Lake Morton Place  is a collaboration which includes Platform Art and First United Methodist Church of Lakeland. Its location: a currently vacant triangular piece of land owned by the church, between the church lawn and Lake Morton Drive.

Other partners include the City of Lakeland, the Lake Morton Neighborhood Association, Lake Morton Century Homes and The Maguires of Lakeland

Primary elements will include depictions of the citizens and denizens of the lake and its environs, directional markers, and a neighborhood map. The forms will allow residents and visitors to touch and inspect them, and a lamppost will display directional signs and QR codes linking users to the websites of Lakeland creative organizations:

The overall design will center on a family picnic scenario with stylized life-size characters representing men, women and children surrounding a detailed street map of the historic neighborhood, laid out like a picnic blanket, with the residential blocks embossed on its surface.

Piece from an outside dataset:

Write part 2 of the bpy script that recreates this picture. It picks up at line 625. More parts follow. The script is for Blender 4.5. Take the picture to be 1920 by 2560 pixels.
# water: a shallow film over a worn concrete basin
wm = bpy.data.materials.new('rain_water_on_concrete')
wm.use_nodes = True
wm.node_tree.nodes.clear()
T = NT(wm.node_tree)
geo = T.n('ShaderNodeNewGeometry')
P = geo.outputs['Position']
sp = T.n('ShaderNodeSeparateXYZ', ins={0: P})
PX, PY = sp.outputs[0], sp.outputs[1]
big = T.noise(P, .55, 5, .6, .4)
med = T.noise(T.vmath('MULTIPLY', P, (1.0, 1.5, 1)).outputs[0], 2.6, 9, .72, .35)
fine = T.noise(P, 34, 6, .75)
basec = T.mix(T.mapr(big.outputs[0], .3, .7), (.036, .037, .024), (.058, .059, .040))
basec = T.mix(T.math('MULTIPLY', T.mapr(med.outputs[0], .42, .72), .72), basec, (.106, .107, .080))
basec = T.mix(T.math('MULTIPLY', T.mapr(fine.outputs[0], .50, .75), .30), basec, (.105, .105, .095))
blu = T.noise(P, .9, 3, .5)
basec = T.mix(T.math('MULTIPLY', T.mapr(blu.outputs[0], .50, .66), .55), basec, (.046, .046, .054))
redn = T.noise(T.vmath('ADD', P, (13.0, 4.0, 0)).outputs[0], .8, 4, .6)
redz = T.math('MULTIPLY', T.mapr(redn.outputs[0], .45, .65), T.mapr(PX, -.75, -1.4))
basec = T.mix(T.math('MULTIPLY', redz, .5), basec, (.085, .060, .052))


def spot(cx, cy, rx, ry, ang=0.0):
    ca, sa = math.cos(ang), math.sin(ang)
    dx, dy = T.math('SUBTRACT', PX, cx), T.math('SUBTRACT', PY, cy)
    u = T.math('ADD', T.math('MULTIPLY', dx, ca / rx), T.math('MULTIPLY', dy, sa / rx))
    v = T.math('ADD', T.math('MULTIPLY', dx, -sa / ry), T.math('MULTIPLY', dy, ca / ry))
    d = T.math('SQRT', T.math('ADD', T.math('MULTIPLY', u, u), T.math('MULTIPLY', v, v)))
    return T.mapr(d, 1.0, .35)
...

“The church’s agreement to use that land was key,” says Michael Maguire, owner and CEO of The Maguires of Lakeland. Maguire is the creator, artist, designer and funder for the project.

Among other impacts, Lake Morton Place hopes to strengthen the residents’ attachment to the place itself and to ensure that visitors feel welcomed. Officially designated as a historic district in 1985, the neighborhood remains a modern version of its original form with a wide variety of architecture and living spaces that accommodate economic diversity.

“I love this place,” Maguire adds. “I moved here in 1994. It’s the best place that I’ve lived. I found my home. I don’t want to be anyplace else. I’m lucky to have imagination and resources to celebrate it.”

Maguire says that while many such places tout historic preservation, this project will focus on historic perseverance, recognizing that the area is alive and well, not mummified.

“I want to give him our full support, because it is our mission to do so,” says Cynthia Haffey, executive director of Platform Art. “It’s a pretty exciting project really. It’s really nice to expand our public art offerings in our city. It’s really great that the city is supporting this. And the church too. It’s a very unique project, especially in that neighborhood. And I think it will get a lot of use. It’s meant to be interactive.”

Although the project is in the early stages, the next milestone will be decorating a recently poured concrete slab with an embossed map of the Lake Morton historic district. Lake Morton Place is expected to be completed by the end of April.